(Instructions to follow) Repeat each record exactly. Any picture gets left out.
--- Begin ---
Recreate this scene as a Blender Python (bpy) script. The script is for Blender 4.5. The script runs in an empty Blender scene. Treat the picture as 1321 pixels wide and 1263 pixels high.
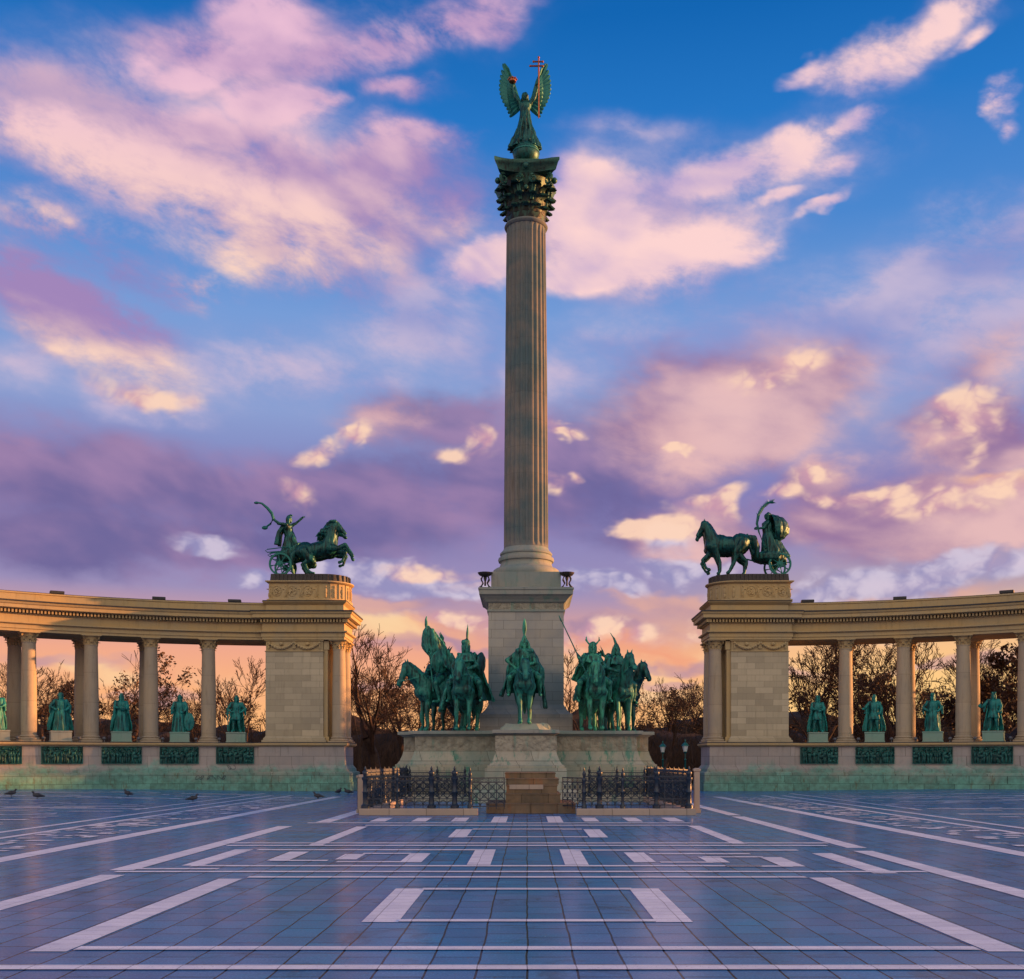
import bpy, bmesh, math, random
import numpy as np
from mathutils import Vector, Matrix, Euler, noise
R = math.radians
C = bpy.context.scene.collection
SC = bpy.context.scene

# ------------------------------------------------------------------ camera
F, CX, CY, H = 1400.0, 680.0, 982.0, 1.75        # focal length, vanishing point, eye height
cam = bpy.data.objects.new('camera', bpy.data.cameras.new('camera')); C.objects.link(cam)
cam.location = (0, 0, H); cam.rotation_euler = (R(90), 0, 0)
cam.data.sensor_width = 36; cam.data.lens = F / 1321 * 36
cam.data.shift_x = -(CX - 660.5) / 1321; cam.data.shift_y = (CY - 631.5) / 1321
cam.data.clip_end = 3000
SC.camera = cam

# ------------------------------------------------------------------ exposure
SC.view_settings.view_transform = 'Standard'; SC.view_settings.look = 'None'
SC.view_settings.gamma = 1; SC.view_settings.exposure = 1.0
SC.cycles.max_bounces = 4; SC.cycles.diffuse_bounces = 2; SC.cycles.glossy_bounces = 2

# ------------------------------------------------------------------ sun and sky
SUN_AZ, SUN_EL = 78.0, 6.5       # degrees to the right of the view axis, and above the horizon
sd = Vector((math.sin(R(SUN_AZ)) * math.cos(R(SUN_EL)), math.cos(R(SUN_AZ)) * math.cos(R(SUN_EL)), math.sin(R(SUN_EL))))
sun = bpy.data.objects.new('sun', bpy.data.lights.new('sun', 'SUN')); C.objects.link(sun)
sun.data.energy = 5.0; sun.data.color = (1.0, 0.42, 0.13); sun.data.angle = R(0.5)
sun.rotation_euler = sd.to_track_quat('Z', 'Y').to_euler()

def lin(c):
    return tuple(((v / 255) / 12.92 if v / 255 <= 0.04045 else ((v / 255 + 0.055) / 1.055) ** 2.4) for v in c)

world = bpy.data.worlds.new('World'); SC.world = world; world.use_nodes = True
wt = world.node_tree
for n in list(wt.nodes): wt.nodes.remove(n)

class N:
    """tiny helper for node trees"""
    def __init__(s, t): s.t = t
    def new(s, typ, **k):
        n = s.t.nodes.new(typ)
        for a, b in k.items(): setattr(n, a, b)
        return n
    def put(s, sock, v):
        if isinstance(v, bpy.types.NodeSocket): s.t.links.new(v, sock)
        elif v is not None:
            if hasattr(sock, 'default_value'):
                try: sock.default_value = v
                except Exception: sock.default_value = (*v, 1)
    def m(s, op, a, b=None, c=None, clamp=False):
        n = s.new('ShaderNodeMath', operation=op, use_clamp=clamp)
        s.put(n.inputs[0], a)
        if b is not None: s.put(n.inputs[1], b)
        if c is not None: s.put(n.inputs[2], c)
        return n.outputs[0]
    def vm(s, op, a, b=None, scale=None):
        n = s.new('ShaderNodeVectorMath', operation=op); s.put(n.inputs[0], a)
        if b is not None: s.put(n.inputs[1], b)
        if scale is not None: s.put(n.inputs['Scale'], scale)
        return n.outputs[1] if op in ('LENGTH', 'DOT_PRODUCT', 'DISTANCE') else n.outputs[0]
    def mapr(s, v, a, b, c=0.0, d=1.0, mode='SMOOTHSTEP'):
        n = s.new('ShaderNodeMapRange', interpolation_type=mode)
        s.put(n.inputs['Value'], v); s.put(n.inputs['From Min'], a); s.put(n.inputs['From Max'], b)
        s.put(n.inputs['To Min'], c); s.put(n.inputs['To Max'], d); return n.outputs[0]
    def mix(s, f, a, b, mode='MIX'):
        n = s.new('ShaderNodeMix', data_type='RGBA', blend_type=mode)
        s.put(n.inputs[0], f); s.put(n.inputs[6], a if isinstance(a, bpy.types.NodeSocket) else (*a[:3], 1))
        s.put(n.inputs[7], b if isinstance(b, bpy.types.NodeSocket) else (*b[:3], 1)); return n.outputs[2]
    def noise(s, vec, scale, detail=4, rough=0.55, dist=0.0, color=False):
        n = s.new('ShaderNodeTexNoise'); s.put(n.inputs['Vector'], vec); s.put(n.inputs['Scale'], scale)
        s.put(n.inputs['Detail'], detail); s.put(n.inputs['Roughness'], rough); s.put(n.inputs['Distortion'], dist)
        return n.outputs['Color'] if color else n.outputs['Fac']
    def ramp(s, f, stops, interp='LINEAR'):
        n = s.new('ShaderNodeValToRGB'); cr = n.color_ramp; cr.interpolation = interp
        while len(cr.elements) > 1: cr.elements.remove(cr.elements[-1])
        cr.elements[0].position = stops[0][0]; cr.elements[0].color = (*stops[0][1], 1)
        for p, c in stops[1:]:
            e = cr.elements.new(p); e.color = (*c, 1)
        s.put(n.inputs[0], f); return n.outputs[0]

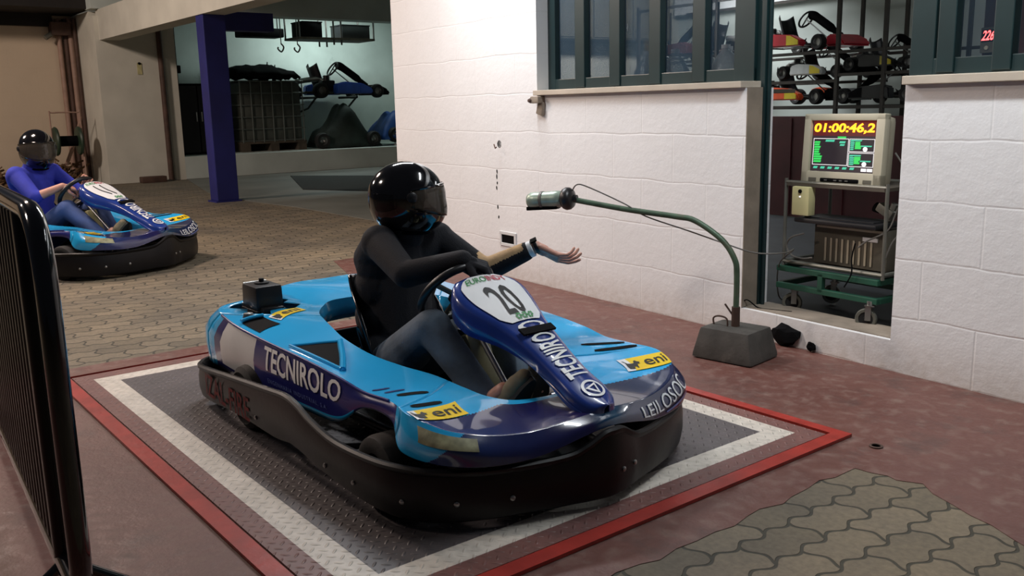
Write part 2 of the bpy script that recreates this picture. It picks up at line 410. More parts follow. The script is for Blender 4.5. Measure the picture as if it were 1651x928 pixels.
--- End ---
(Solution)
Recreate this scene as a Blender Python (bpy) script. The script is for Blender 4.5. The script runs in an empty Blender scene. Treat the picture as 1321 pixels wide and 1263 pixels high.
import bpy, bmesh, math, random
import numpy as np
from mathutils import Vector, Matrix, Euler, noise
R = math.radians
C = bpy.context.scene.collection
SC = bpy.context.scene

# ------------------------------------------------------------------ camera
F, CX, CY, H = 1400.0, 680.0, 982.0, 1.75        # focal length, vanishing point, eye height
cam = bpy.data.objects.new('camera', bpy.data.cameras.new('camera')); C.objects.link(cam)
cam.location = (0, 0, H); cam.rotation_euler = (R(90), 0, 0)
cam.data.sensor_width = 36; cam.data.lens = F / 1321 * 36
cam.data.shift_x = -(CX - 660.5) / 1321; cam.data.shift_y = (CY - 631.5) / 1321
cam.data.clip_end = 3000
SC.camera = cam

# ------------------------------------------------------------------ exposure
SC.view_settings.view_transform = 'Standard'; SC.view_settings.look = 'None'
SC.view_settings.gamma = 1; SC.view_settings.exposure = 1.0
SC.cycles.max_bounces = 4; SC.cycles.diffuse_bounces = 2; SC.cycles.glossy_bounces = 2

# ------------------------------------------------------------------ sun and sky
SUN_AZ, SUN_EL = 78.0, 6.5       # degrees to the right of the view axis, and above the horizon
sd = Vector((math.sin(R(SUN_AZ)) * math.cos(R(SUN_EL)), math.cos(R(SUN_AZ)) * math.cos(R(SUN_EL)), math.sin(R(SUN_EL))))
sun = bpy.data.objects.new('sun', bpy.data.lights.new('sun', 'SUN')); C.objects.link(sun)
sun.data.energy = 5.0; sun.data.color = (1.0, 0.42, 0.13); sun.data.angle = R(0.5)
sun.rotation_euler = sd.to_track_quat('Z', 'Y').to_euler()

def lin(c):
    return tuple(((v / 255) / 12.92 if v / 255 <= 0.04045 else ((v / 255 + 0.055) / 1.055) ** 2.4) for v in c)

world = bpy.data.worlds.new('World'); SC.world = world; world.use_nodes = True
wt = world.node_tree
for n in list(wt.nodes): wt.nodes.remove(n)

class N:
    """tiny helper for node trees"""
    def __init__(s, t): s.t = t
    def new(s, typ, **k):
        n = s.t.nodes.new(typ)
        for a, b in k.items(): setattr(n, a, b)
        return n
    def put(s, sock, v):
        if isinstance(v, bpy.types.NodeSocket): s.t.links.new(v, sock)
        elif v is not None:
            if hasattr(sock, 'default_value'):
                try: sock.default_value = v
                except Exception: sock.default_value = (*v, 1)
    def m(s, op, a, b=None, c=None, clamp=False):
        n = s.new('ShaderNodeMath', operation=op, use_clamp=clamp)
        s.put(n.inputs[0], a)
        if b is not None: s.put(n.inputs[1], b)
        if c is not None: s.put(n.inputs[2], c)
        return n.outputs[0]
    def vm(s, op, a, b=None, scale=None):
        n = s.new('ShaderNodeVectorMath', operation=op); s.put(n.inputs[0], a)
        if b is not None: s.put(n.inputs[1], b)
        if scale is not None: s.put(n.inputs['Scale'], scale)
        return n.outputs[1] if op in ('LENGTH', 'DOT_PRODUCT', 'DISTANCE') else n.outputs[0]
    def mapr(s, v, a, b, c=0.0, d=1.0, mode='SMOOTHSTEP'):
        n = s.new('ShaderNodeMapRange', interpolation_type=mode)
        s.put(n.inputs['Value'], v); s.put(n.inputs['From Min'], a); s.put(n.inputs['From Max'], b)
        s.put(n.inputs['To Min'], c); s.put(n.inputs['To Max'], d); return n.outputs[0]
    def mix(s, f, a, b, mode='MIX'):
        n = s.new('ShaderNodeMix', data_type='RGBA', blend_type=mode)
        s.put(n.inputs[0], f); s.put(n.inputs[6], a if isinstance(a, bpy.types.NodeSocket) else (*a[:3], 1))
        s.put(n.inputs[7], b if isinstance(b, bpy.types.NodeSocket) else (*b[:3], 1)); return n.outputs[2]
    def noise(s, vec, scale, detail=4, rough=0.55, dist=0.0, color=False):
        n = s.new('ShaderNodeTexNoise'); s.put(n.inputs['Vector'], vec); s.put(n.inputs['Scale'], scale)
        s.put(n.inputs['Detail'], detail); s.put(n.inputs['Roughness'], rough); s.put(n.inputs['Distortion'], dist)
        return n.outputs['Color'] if color else n.outputs['Fac']
    def ramp(s, f, stops, interp='LINEAR'):
        n = s.new('ShaderNodeValToRGB'); cr = n.color_ramp; cr.interpolation = interp
        while len(cr.elements) > 1: cr.elements.remove(cr.elements[-1])
        cr.elements[0].position = stops[0][0]; cr.elements[0].color = (*stops[0][1], 1)
        for p, c in stops[1:]:
            e = cr.elements.new(p); e.color = (*c, 1)
        s.put(n.inputs[0], f); return n.outputs[0]

Write part 2 of the bpy script that recreates this picture. It picks up at line 410. More parts follow. The script is for Blender 4.5. Measure the picture as if it were 1651x928 pixels.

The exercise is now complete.